Not much substance to your comment either… do you agree with it?
Lost_My_Mind@lemmy.world 2 days ago
I mean…yeah. The guy who created Bluesky is the same guy who created Twitter originally. What makes you think anything would be different? I’m honestly surprised they’re even humoring the idea of decentralization.
Stern@lemmy.world 2 days ago
He also left Bluesky in 2024 after it didn’t become the libertarian techbro wankfest he envisioned and was instead heavily populated by folks who didn’t want to slob Elon’s knob.
73ms@sopuli.xyz 2 days ago
He publicly distanced himself but Bluesky’s ownership is very opaque and they do dishonest PR very well so I would not be at all surprised if Dorsey is still a major owner.
SendMePhotos@lemmy.world 2 days ago
And he fucked a potato after peeling it and putting it in a sandwich baggy!
irelephant@lemmy.dbzer0.com 2 days ago
Jack dorsey didn’t create bluesky, and he had little effect on it.
He started the team for bluesky after reading protocols, not platforms. They were given a lot of independence from twitter (so much so that they were able to continue as a separate thing after twitter got musk-ed), but the goal was to eventually implement the protocol they come up with/choose on twitter.

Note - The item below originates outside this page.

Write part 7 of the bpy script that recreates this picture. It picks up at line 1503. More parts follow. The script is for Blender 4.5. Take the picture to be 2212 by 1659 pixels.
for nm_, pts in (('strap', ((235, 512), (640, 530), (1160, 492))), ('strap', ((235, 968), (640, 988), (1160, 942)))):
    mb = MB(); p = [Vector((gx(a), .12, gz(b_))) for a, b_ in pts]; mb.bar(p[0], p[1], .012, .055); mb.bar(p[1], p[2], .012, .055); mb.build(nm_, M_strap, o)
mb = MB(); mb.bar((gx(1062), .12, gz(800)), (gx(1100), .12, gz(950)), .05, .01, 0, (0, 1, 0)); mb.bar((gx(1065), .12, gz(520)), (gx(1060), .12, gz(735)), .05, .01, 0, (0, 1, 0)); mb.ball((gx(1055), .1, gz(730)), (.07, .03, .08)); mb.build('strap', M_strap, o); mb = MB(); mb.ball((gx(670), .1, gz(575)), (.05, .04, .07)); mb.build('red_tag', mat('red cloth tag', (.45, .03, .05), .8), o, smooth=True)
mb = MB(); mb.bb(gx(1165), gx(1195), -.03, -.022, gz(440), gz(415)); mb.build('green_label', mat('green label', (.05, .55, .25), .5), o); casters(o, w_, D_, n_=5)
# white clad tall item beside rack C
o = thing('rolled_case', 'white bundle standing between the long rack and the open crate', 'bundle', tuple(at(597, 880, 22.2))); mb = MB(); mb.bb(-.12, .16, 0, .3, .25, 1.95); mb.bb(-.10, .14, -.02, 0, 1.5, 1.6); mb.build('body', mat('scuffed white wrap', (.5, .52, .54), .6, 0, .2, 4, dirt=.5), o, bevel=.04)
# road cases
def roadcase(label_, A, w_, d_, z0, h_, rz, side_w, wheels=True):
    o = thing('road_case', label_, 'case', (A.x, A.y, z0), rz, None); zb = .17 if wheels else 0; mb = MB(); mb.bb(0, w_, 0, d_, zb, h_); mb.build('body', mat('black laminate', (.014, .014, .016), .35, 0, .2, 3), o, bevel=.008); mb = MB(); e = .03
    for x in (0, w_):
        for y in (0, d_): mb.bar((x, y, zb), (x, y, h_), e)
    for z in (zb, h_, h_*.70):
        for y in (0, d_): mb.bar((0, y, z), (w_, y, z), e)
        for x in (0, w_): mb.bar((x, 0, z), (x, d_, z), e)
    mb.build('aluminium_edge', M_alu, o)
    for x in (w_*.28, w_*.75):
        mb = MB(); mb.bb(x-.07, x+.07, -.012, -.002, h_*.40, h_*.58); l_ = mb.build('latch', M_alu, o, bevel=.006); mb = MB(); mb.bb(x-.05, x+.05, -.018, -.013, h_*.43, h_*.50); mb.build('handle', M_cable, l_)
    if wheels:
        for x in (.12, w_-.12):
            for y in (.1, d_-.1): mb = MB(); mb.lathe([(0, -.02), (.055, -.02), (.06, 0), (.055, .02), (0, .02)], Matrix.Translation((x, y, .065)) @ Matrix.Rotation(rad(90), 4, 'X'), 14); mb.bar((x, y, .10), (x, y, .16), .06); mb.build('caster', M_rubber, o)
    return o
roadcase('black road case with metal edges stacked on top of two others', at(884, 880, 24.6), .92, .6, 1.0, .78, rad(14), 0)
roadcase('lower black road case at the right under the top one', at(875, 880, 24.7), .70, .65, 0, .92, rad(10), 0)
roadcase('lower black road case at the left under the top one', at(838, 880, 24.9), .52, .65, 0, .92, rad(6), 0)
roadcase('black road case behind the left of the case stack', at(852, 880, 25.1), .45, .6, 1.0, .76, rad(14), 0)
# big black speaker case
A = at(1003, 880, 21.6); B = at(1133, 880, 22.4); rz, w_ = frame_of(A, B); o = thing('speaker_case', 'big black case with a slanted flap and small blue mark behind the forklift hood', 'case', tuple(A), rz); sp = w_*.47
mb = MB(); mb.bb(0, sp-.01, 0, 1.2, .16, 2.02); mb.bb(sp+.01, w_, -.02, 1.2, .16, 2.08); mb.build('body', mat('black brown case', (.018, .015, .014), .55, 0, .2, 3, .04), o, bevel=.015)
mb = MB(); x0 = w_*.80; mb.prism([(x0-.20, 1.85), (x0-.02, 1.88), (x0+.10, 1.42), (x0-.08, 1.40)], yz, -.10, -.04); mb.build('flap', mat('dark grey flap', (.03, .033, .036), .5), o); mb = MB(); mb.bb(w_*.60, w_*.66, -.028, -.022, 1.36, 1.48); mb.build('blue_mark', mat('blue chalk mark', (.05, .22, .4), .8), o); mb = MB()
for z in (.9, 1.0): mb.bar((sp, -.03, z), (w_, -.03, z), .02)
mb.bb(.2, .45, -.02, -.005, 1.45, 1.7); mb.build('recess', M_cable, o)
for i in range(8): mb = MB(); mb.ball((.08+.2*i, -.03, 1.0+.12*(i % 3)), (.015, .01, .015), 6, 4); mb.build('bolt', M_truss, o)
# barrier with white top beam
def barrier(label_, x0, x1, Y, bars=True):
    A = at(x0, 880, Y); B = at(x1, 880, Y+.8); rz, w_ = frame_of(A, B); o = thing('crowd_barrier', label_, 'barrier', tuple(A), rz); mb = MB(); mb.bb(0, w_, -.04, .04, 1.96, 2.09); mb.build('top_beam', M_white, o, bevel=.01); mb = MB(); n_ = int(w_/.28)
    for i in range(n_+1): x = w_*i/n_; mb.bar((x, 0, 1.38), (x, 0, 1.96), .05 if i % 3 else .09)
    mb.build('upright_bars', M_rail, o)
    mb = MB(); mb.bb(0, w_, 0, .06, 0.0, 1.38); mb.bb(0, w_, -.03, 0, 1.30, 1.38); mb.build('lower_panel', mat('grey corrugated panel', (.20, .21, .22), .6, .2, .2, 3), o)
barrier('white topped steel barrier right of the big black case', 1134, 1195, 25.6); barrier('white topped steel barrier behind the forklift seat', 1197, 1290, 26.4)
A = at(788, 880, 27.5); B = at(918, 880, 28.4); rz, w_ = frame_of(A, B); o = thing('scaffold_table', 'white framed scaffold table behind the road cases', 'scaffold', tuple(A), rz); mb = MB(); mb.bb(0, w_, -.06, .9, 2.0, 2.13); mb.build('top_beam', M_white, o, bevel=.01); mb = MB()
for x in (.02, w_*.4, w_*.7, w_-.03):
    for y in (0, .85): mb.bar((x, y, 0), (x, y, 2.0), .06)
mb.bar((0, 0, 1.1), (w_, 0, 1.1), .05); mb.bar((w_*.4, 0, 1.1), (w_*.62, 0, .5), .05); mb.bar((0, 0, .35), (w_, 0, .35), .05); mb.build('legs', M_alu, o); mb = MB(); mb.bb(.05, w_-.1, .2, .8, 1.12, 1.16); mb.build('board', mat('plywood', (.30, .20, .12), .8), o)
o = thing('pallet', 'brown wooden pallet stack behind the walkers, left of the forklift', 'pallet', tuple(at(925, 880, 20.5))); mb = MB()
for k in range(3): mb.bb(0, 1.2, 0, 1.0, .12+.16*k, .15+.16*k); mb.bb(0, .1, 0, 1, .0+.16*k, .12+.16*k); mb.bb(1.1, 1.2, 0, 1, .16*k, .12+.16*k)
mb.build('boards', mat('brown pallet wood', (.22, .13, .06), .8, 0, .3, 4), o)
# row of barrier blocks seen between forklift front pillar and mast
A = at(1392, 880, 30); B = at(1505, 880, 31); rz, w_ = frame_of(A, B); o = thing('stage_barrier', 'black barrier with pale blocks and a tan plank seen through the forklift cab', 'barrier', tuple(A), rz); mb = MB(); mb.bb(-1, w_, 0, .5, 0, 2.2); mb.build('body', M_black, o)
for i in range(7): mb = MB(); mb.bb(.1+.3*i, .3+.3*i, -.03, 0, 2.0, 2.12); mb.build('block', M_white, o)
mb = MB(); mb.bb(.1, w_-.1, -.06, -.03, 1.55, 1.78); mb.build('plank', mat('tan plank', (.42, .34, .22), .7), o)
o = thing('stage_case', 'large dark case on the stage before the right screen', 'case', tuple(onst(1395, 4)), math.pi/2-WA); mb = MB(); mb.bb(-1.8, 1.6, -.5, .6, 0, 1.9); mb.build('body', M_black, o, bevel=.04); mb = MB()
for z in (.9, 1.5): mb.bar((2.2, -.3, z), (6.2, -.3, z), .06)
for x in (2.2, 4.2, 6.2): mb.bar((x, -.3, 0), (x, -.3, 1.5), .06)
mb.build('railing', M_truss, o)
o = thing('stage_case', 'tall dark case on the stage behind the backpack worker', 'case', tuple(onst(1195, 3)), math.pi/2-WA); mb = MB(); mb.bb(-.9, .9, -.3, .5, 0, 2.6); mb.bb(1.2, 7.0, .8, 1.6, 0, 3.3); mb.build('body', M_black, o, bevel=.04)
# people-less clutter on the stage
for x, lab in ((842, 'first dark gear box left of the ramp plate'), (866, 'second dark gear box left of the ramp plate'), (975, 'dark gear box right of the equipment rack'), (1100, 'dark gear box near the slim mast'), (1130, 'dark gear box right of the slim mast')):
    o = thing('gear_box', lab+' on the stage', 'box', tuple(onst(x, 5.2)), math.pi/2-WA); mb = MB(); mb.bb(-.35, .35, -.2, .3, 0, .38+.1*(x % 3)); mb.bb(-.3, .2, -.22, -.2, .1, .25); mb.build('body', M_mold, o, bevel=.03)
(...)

He was on their board for a short period of time, but ragequit and deleted his account after they started moderating content.
I also find the idea the people working on bluesky are “holding back” the decentralisation efforts funny, considering they are making literally no money right now.
Strider@lemmy.world 1 day ago
I really really REALLY don’t get people who leave one company turned bad to turn to another company trying the same thing.
They’ll be the good guys for sure!
morrowind@lemmy.ml 2 days ago
I do think the people behind it like the idea of data portability and decen, just not enough to compromise their business for it.
JubilantJaguar@lemmy.world 2 days ago
This seems to be the closest to a reasoned argument in this thread. Realistically, what should they be doing differently?